Es liegt auf der Hand, dass sich auch auf Seiten des Unternehmens intern neue Spannungsfelder eröffnen. Die Geschäftsleiter werden in einem ihnen nicht bekannten gerichtlich geordneten Verfahren Restrukturierungsverantwortung übernehmen müssen. Die Gesellschafter können unterschiedliche Ansichten über die vorzunehmenden Sanierungsmaßnahmen haben, die oft genug auch mit der Zufuhr von Eigenkapital verbunden sind. Gesellschafterstreit wird vorprogrammiert sein, wenn nicht schon zuvor gesellschaftsrechtliche Konflikte bestanden, die manchmal sogar eine der Krisenursachen sein können. Noch völlig unbeantwortet ist bisher auch die Frage, wie die in einem solchen Restrukturierungsverfahren ermöglichten Eingriffe in Gläubiger- und auch Gesellschafterrechte steuerlich betrachtet werden müssen.
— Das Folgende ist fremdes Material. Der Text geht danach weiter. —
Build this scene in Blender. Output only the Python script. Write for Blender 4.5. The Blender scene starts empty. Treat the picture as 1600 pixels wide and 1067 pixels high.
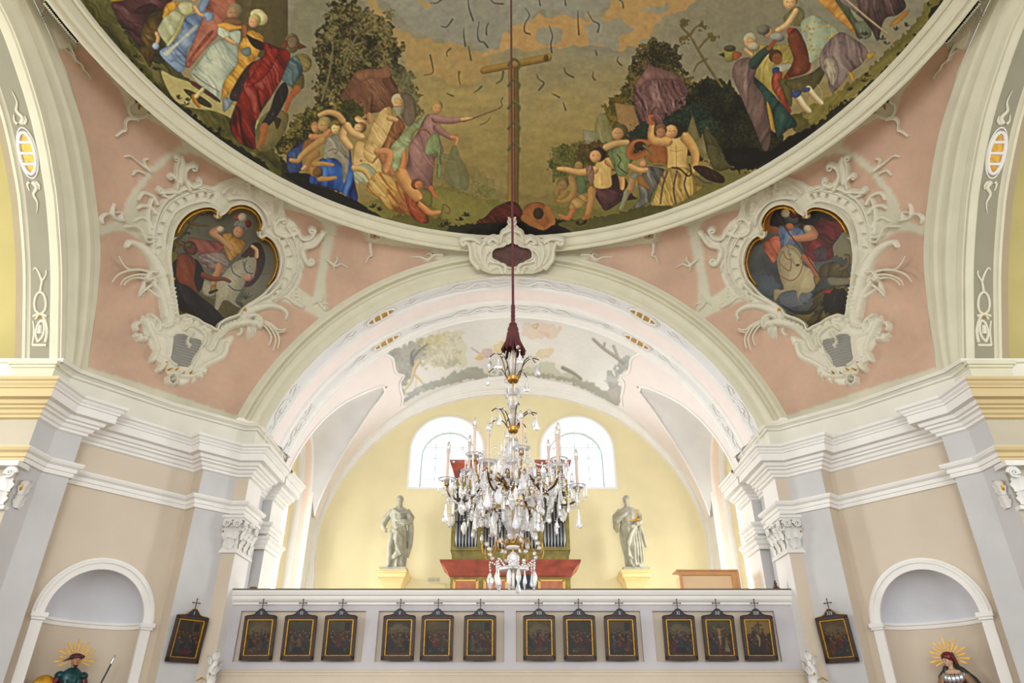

All diese Aspekte werden dazu führen, dass Know-how aus unterschiedlichen Bereichen zusammengeführt werden muss. Die Geschäftsleiter müssen sich einen Zugang zu einem Frühwarnsystem verschaffen, um die Umstände zu erkennen, die zu einer wahrscheinlichen Insolvenz als Voraussetzung für die Anwendung des neuen Restrukturierungverfahrens führen. Geschäftsleiter sollten sich auch unbedingt rechtzeitig über die veränderten Geschäftsleiterpflichten im Stadium wahrscheinlicher Insolvenz informieren. Die Durchführung des Verfahrens selbst erfordert außerdem Erfahrung mit den durch den Gesetzgeber bereit gestellten Restrukturierungsinstrumenten, insbesondere mit Blick auf die Erstellung eines Restrukturierungsplans.
Fazit
Die bislang bekannte Restrukturierung im Vorfeld einer Insolvenz ohne staatlichen Zwang und die gerichtlich geordnete, aus Insolvenzverfahren bekannte Restrukturierung vermischen sich zu einem neuen Verfahren, das viele Chancen bietet, aber auch breite Expertise aus unterschiedlichen Bereichen erfordert. Restrukturierungsberater werden zukünftig vermehrt interdisziplinär arbeiten müssen, um ihre Mandanten umfassend beraten zu können. Das Zusammenspiel von Wirtschaftsprüfern, Steuerberatern, Gesellschafts- und Insolvenzrechtlern wird den zukünftigen Restrukturierungsmarkt prägen. Die einstmals getrennten Welten gehören der Vergangenheit an.